Algebraic Extensions of Difference Fields

Abstract

An inversive difference field $\mathcal {K}$ is a field K together with a finite number of automorphisms of K. This paper studies inversive extensions of inversive difference fields whose underlying field extensions are separable algebraic. The principal tool in our investigations is a Galois theory, first developed by A. E. Babbitt, Jr. for finite dimensional extensions of ordinary difference fields and extended in this work to partial difference field extensions whose underlying field extensions are infinite dimensional Galois. It is shown that if $\mathcal {L}$ is a finitely generated separable algebraic inversive extension of an inversive partial difference field $\mathcal {K}$ and the automorphisms of $\mathcal {K}$ commute on the underlying field of $\mathcal {K}$ then every inversive subextension of $\mathcal {L}/\mathcal {K}$ is finitely generated.
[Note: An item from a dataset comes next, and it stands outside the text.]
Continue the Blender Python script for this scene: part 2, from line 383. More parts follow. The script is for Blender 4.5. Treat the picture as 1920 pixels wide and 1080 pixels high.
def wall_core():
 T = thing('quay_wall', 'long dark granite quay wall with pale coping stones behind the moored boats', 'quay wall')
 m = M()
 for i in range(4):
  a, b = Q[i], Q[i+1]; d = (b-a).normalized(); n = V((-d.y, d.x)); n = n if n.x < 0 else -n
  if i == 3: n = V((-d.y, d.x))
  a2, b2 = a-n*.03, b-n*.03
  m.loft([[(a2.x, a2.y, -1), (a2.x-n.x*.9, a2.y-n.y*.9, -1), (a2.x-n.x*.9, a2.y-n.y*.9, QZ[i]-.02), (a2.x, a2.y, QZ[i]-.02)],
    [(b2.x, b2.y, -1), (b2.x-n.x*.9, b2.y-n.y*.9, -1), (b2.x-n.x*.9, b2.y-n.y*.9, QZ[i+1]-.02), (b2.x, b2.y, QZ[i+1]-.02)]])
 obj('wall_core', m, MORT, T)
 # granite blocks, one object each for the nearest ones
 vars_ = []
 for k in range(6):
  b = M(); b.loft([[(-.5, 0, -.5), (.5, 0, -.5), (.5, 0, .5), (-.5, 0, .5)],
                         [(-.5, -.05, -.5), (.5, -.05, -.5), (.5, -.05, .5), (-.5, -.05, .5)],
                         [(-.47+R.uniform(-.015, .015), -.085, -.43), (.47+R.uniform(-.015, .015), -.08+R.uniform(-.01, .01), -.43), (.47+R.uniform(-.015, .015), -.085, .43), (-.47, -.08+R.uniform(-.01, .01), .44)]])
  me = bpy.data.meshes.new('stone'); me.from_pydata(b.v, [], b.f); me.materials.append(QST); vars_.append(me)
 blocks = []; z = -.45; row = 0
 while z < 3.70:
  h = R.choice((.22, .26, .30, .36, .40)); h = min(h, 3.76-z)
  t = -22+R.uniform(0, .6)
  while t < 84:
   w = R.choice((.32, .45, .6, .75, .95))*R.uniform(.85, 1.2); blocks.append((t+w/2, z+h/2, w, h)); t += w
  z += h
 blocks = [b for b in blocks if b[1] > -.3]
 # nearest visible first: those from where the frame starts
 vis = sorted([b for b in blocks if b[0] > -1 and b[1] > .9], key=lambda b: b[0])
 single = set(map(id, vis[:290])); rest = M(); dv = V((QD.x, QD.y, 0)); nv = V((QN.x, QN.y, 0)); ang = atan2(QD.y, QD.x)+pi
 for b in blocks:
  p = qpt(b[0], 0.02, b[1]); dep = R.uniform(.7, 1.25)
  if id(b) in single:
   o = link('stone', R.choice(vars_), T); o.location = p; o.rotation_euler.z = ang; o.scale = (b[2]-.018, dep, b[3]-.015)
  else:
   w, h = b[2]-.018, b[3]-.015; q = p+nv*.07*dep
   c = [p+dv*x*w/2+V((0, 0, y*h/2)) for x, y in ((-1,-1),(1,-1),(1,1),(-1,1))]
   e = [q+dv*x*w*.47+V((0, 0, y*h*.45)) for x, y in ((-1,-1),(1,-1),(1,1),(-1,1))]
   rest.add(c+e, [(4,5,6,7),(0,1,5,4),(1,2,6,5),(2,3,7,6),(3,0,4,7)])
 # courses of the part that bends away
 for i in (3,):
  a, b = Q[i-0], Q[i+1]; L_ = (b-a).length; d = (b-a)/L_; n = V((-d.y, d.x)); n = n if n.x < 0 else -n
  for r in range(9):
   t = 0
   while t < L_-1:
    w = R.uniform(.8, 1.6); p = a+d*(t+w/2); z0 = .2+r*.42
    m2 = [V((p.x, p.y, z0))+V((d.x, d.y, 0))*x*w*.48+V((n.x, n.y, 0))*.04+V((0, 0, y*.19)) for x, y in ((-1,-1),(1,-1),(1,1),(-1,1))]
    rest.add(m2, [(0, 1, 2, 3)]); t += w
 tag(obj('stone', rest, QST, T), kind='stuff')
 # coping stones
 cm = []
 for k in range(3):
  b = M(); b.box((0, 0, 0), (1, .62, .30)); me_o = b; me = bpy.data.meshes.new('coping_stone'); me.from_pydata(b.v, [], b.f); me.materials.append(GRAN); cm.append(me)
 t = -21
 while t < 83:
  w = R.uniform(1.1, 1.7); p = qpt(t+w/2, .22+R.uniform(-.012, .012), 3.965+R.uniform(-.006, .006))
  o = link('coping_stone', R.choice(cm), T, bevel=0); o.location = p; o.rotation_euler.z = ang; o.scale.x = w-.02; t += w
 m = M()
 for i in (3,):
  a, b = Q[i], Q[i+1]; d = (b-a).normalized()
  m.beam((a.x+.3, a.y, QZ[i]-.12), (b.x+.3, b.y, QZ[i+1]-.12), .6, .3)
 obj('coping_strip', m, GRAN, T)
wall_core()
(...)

For ordinary difference fields the paper makes a study of the structure of benign extensions, the group of difference automorphisms of a difference field extension, and two types of extensions which play a significant role in the study of difference algebra: monadic extensions (difference field extensions $\mathcal {L}/\mathcal {K}$ having at most one difference isomorphism into any extension of $\mathcal {K}$) and incompatible extensions (extensions $\mathcal {L}/\mathcal {K},\mathcal {M}/\mathcal {K}$ having no difference field compositum).